According to a report by Reuters, many tankers plying the East Asia – Middle East routes are choosing to refuel in Singapore instead, while others are choosing smaller bunkering ports in India and Sri Lanka.

The report added that a ton of 380-centistoke (cst) high-sulphur fuel oil (HSFO) in Fujairah has slipped from an average of US$5 to US$10 premium over Singapore in May to a discount of $30-$70 over the past two week, citing industry sources who wished to remain anonymous due to company policy.

“US$50 per ton below Singapore? Bargain, if you can cover the war risk premium,” a Singapore-based marine fuels trader for a major commodities seller was quoted as saying by Reuters. “There is overwhelming evidence that vessels are avoiding Fujairah and that is causing surging demand in Singapore.”

Since May, attacks on tankers in the Strait of Hormuz and the Gulf of Oman areas have caused marine insurance rates to rise up to ten-fold, which led ships to avoid spending time in the region unless really necessary.

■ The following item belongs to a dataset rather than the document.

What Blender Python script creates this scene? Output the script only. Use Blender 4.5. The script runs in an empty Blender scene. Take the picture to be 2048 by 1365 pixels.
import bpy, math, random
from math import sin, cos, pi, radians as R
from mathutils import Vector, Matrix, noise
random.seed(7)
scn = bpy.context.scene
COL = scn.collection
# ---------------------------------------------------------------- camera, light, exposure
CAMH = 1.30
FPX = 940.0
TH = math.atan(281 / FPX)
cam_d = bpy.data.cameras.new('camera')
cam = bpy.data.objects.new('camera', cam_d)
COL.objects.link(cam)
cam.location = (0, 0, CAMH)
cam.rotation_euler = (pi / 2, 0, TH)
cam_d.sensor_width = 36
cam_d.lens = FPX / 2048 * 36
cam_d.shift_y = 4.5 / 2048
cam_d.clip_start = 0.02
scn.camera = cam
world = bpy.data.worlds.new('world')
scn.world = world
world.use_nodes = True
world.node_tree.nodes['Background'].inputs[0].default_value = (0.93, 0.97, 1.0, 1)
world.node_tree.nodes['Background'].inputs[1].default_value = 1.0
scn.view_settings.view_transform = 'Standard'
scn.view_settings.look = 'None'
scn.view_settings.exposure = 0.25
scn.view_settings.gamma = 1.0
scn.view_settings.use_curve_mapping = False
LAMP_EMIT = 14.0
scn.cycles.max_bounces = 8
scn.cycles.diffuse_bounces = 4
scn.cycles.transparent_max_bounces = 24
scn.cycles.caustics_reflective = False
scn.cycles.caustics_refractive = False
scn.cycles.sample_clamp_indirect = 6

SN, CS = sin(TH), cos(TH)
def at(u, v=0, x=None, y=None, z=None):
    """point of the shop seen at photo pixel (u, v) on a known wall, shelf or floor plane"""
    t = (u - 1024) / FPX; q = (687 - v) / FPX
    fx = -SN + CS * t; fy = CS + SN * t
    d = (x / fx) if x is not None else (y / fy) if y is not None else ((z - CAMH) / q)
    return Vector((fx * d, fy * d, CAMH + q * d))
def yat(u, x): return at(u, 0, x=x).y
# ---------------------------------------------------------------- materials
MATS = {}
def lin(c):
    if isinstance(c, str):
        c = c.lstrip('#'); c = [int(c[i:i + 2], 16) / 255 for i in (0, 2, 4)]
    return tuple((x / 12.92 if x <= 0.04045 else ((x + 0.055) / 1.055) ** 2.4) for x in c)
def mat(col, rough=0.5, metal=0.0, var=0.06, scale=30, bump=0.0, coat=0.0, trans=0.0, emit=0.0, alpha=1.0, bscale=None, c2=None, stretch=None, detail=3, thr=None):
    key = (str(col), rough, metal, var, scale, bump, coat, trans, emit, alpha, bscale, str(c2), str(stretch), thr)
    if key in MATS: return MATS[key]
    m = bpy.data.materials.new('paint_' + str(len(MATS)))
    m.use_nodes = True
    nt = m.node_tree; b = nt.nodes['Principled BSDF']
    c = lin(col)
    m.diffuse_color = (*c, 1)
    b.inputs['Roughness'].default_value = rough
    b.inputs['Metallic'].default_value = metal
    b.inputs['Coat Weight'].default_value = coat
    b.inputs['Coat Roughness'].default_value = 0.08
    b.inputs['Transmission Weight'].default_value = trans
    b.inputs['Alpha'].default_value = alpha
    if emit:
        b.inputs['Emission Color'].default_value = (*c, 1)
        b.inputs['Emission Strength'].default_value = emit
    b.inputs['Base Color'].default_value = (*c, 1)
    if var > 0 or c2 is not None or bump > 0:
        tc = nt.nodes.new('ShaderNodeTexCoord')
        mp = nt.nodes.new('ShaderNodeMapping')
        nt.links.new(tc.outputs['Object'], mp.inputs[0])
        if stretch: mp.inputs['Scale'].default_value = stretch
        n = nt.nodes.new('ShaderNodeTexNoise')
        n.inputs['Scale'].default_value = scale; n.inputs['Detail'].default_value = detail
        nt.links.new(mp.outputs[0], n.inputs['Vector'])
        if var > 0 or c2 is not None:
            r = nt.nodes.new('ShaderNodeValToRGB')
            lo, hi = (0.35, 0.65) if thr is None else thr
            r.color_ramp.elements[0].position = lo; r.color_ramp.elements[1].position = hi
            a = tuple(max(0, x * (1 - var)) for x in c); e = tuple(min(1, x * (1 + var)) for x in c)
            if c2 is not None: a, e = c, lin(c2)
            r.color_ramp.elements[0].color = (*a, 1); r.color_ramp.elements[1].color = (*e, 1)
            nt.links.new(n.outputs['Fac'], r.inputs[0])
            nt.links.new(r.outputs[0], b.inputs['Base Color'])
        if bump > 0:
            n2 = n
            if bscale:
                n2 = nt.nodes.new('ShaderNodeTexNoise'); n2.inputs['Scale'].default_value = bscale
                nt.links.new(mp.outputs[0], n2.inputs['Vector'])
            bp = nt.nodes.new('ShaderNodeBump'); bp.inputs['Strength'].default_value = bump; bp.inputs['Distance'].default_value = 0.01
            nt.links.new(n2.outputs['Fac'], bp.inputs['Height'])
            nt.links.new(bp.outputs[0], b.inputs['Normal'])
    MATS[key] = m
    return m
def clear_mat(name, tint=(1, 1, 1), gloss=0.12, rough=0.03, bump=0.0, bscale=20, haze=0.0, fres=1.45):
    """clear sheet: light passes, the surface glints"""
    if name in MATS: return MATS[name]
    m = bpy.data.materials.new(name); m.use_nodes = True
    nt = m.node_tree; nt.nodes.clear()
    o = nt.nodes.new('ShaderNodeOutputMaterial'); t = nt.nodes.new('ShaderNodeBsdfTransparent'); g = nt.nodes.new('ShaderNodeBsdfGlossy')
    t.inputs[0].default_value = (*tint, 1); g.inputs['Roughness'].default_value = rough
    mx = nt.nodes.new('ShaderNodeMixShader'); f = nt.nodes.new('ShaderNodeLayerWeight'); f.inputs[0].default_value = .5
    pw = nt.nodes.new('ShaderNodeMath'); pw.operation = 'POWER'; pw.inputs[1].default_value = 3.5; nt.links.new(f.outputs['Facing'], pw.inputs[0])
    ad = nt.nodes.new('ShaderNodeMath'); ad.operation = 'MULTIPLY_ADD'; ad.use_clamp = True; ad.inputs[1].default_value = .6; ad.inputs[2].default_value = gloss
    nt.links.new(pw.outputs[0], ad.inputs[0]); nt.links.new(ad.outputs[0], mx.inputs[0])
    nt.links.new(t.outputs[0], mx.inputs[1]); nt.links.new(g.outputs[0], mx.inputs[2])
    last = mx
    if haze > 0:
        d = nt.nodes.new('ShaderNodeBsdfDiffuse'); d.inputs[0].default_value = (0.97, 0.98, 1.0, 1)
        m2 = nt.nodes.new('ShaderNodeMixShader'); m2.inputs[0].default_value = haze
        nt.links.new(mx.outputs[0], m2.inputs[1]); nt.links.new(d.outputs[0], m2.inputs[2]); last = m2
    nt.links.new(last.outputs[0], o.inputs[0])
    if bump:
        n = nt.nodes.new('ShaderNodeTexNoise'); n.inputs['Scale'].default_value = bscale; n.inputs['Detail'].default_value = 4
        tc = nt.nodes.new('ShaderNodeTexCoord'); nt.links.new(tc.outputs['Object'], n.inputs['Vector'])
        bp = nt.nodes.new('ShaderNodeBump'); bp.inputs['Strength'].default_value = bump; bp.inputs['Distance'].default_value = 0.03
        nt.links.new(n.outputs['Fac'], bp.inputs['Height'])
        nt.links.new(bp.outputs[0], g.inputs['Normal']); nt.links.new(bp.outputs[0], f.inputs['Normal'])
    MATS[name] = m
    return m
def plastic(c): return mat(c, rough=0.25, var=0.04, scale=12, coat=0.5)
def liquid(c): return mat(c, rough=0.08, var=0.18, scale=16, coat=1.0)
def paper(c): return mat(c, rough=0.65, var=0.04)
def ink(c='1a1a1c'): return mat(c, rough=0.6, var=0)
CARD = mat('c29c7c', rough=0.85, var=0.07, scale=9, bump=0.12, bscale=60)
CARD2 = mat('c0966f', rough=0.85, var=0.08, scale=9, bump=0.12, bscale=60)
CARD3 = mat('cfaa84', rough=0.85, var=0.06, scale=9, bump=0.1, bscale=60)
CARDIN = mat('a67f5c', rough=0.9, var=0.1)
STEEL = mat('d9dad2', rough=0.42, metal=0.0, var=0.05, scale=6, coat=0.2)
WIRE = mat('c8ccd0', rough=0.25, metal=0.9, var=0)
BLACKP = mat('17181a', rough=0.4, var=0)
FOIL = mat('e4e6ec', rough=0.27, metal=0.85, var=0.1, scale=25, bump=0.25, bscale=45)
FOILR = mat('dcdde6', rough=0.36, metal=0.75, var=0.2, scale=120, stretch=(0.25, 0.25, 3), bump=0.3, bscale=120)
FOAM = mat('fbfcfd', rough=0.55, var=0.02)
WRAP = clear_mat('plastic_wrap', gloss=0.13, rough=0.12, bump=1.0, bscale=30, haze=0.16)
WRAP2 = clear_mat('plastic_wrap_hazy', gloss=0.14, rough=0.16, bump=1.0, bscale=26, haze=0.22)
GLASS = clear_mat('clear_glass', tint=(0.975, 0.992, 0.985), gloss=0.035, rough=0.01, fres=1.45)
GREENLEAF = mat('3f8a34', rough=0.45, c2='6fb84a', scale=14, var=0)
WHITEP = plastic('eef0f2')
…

On top of annual war risk premiums, shipowners pay a ‘breach’ premium whenever the vessel enters a high-risk area. These are calculated according to the ship’s value for a period of seven days.

According to the report, marine insurers are charging a breach rate of 0.35% up to 0.5% as of two weeks ago. This means additional costs of up to US$100,000 for a very large crude carrier (VLCC) to make a seven-day trip to the region.